I can reconfigure the calculations to use a blade instead of a hammer but the game needs to have various types of weapons. The example I had already handy was that of a hammer. The issue for me was that it seemed odd that, using a 20lbs sledgehammer, the calculations were showing you wouldn't be able to dent a 1mm steel plate. I gathered that, as a result, the 'perimeter times thickness times tensile strength' I was using wasn't going to give accurate results, so I wondered if there was some other metric I could use. The metals table for example doesn't give a shear modulus on steel, just aluminum, so I'm not sure what to do with it. I've been trying Google-fu for a while and thought maybe someone on here might know since I've been directed here a few times while google searching. I can try looking up that stuff but it's surprisingly hard to find data on 'hitting stuff with hammers or swords' lol.

To Clarify: The calculation's the same just different surface area. A 1kg blade puts out a lot more /pressure/ than a hammer but has like 1/4 the force, which makes sense to me at least.

 

[jrmichler]

Search sheet metal dent resistance for a good place to start. The second hit was particularly good - it's a master's thesis on the subject.

 

[Pyreaus]

Search sheet metal dent resistance for a good place to start.
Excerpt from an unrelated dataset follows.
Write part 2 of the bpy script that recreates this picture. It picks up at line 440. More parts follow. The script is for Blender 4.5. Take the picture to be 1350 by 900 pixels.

The second hit was particularly good - it's a master's thesis on the subject.

The simulation thesis seems like it'd be useful, especially since he provides a formula:
F0 = K1 * σy * t^a where F0 is the denting force require for 0.1 mm dent depth, K1 is material constant, Yσ is yielding strength, t is the sheet thickness and a is geometric constant

However, I'm not sure where to get the material constant for other steel blends or other metals or if the geometric constant is only the same when using the same size and thickness of steel plate he used. Maybe I missed something when I read it over? If not, is there somewhere I could get that information?